» **RECORDS FOR THIS TASK**
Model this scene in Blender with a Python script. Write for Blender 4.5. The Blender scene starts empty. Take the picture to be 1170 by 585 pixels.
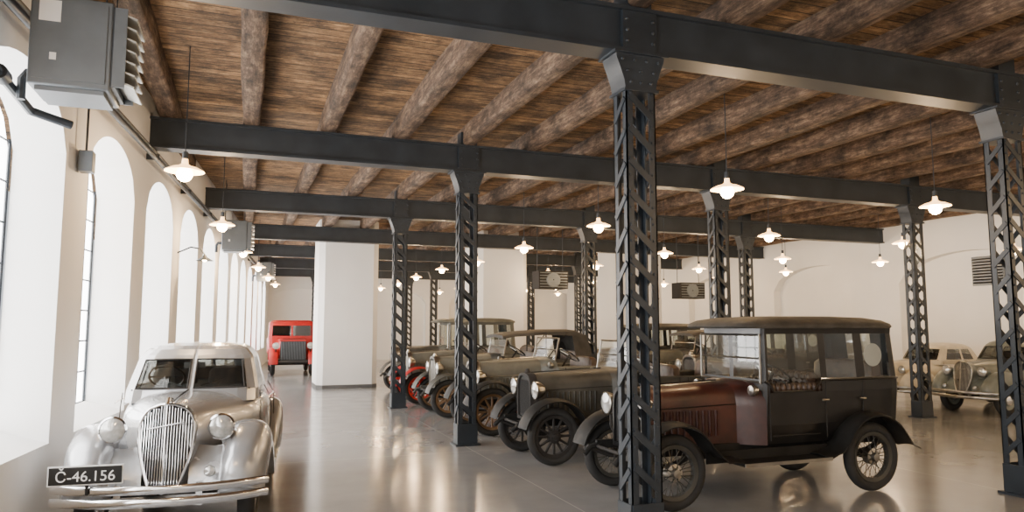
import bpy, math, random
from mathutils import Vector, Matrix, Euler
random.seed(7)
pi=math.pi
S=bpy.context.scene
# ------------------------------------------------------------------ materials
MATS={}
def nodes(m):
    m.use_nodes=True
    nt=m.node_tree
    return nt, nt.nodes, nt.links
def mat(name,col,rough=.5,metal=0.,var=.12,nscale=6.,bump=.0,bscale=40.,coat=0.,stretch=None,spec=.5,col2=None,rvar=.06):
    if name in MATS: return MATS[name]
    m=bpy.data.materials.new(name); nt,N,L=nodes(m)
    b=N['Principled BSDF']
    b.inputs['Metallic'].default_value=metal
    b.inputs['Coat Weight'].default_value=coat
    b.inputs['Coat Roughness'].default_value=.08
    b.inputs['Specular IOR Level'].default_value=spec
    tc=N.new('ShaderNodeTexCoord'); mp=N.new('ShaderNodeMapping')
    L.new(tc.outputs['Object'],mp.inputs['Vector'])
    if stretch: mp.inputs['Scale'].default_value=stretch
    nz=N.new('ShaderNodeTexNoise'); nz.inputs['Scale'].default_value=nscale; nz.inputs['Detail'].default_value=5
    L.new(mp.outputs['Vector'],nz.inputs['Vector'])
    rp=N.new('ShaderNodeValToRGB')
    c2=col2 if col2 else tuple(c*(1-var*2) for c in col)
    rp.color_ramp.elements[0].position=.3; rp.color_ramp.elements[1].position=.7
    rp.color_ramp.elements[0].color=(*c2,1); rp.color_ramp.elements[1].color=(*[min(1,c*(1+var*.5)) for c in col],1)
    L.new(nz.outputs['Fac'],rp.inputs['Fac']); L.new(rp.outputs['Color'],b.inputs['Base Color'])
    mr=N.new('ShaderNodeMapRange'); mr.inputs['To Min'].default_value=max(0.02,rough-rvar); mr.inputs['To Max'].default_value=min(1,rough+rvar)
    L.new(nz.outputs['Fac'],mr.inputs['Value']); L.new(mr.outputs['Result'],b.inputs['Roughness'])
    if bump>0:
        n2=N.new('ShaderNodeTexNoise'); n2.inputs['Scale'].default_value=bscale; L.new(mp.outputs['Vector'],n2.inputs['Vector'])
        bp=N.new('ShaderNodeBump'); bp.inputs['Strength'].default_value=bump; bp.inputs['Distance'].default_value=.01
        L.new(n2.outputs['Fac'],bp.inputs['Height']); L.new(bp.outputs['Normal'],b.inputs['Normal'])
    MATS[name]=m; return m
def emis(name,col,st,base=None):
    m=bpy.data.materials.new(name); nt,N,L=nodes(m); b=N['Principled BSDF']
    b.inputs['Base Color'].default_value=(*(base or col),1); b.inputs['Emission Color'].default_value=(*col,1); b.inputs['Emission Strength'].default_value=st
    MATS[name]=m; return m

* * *

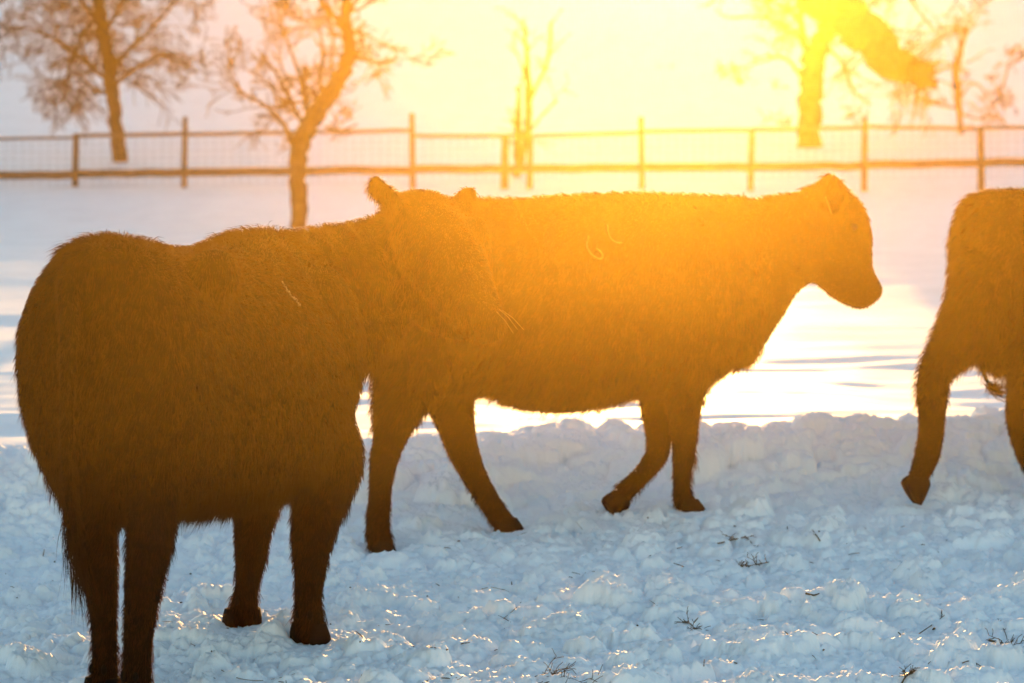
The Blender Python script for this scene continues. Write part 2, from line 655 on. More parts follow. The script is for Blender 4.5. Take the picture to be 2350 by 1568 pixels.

* * *

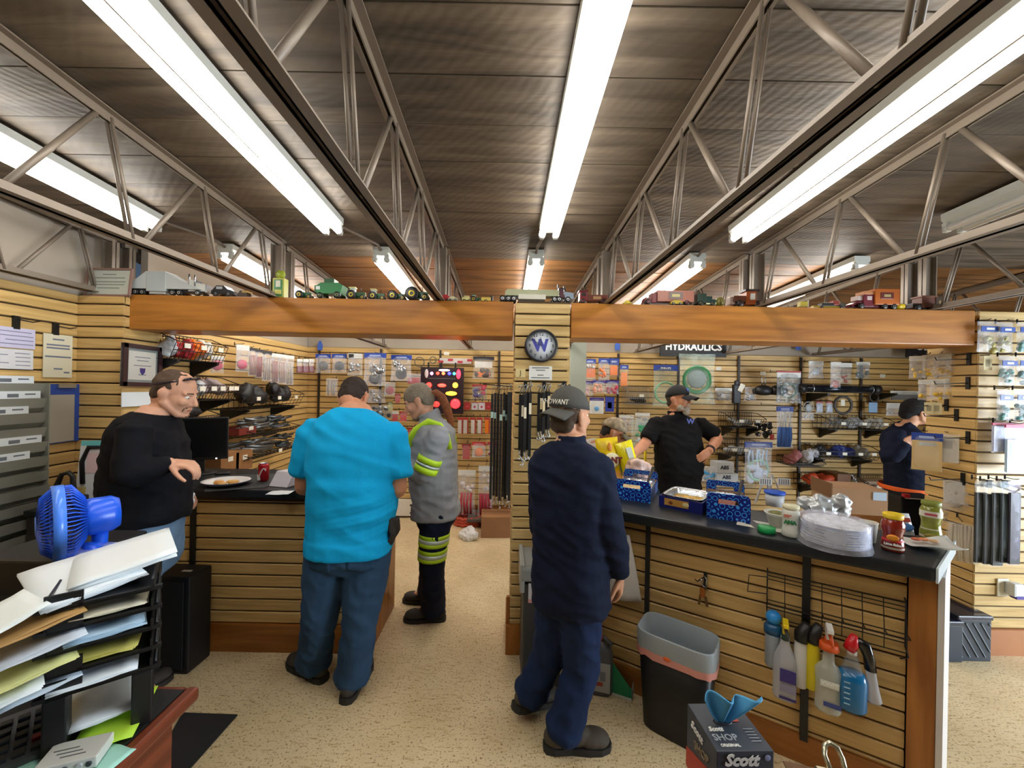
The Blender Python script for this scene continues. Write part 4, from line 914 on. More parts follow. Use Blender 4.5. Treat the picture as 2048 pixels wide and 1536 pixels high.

» **WHAT THE TASK ASKS**
For the entries above, state how many lines contain the word "part". Provide the number by itself.

» **WRITTEN ANSWER**
2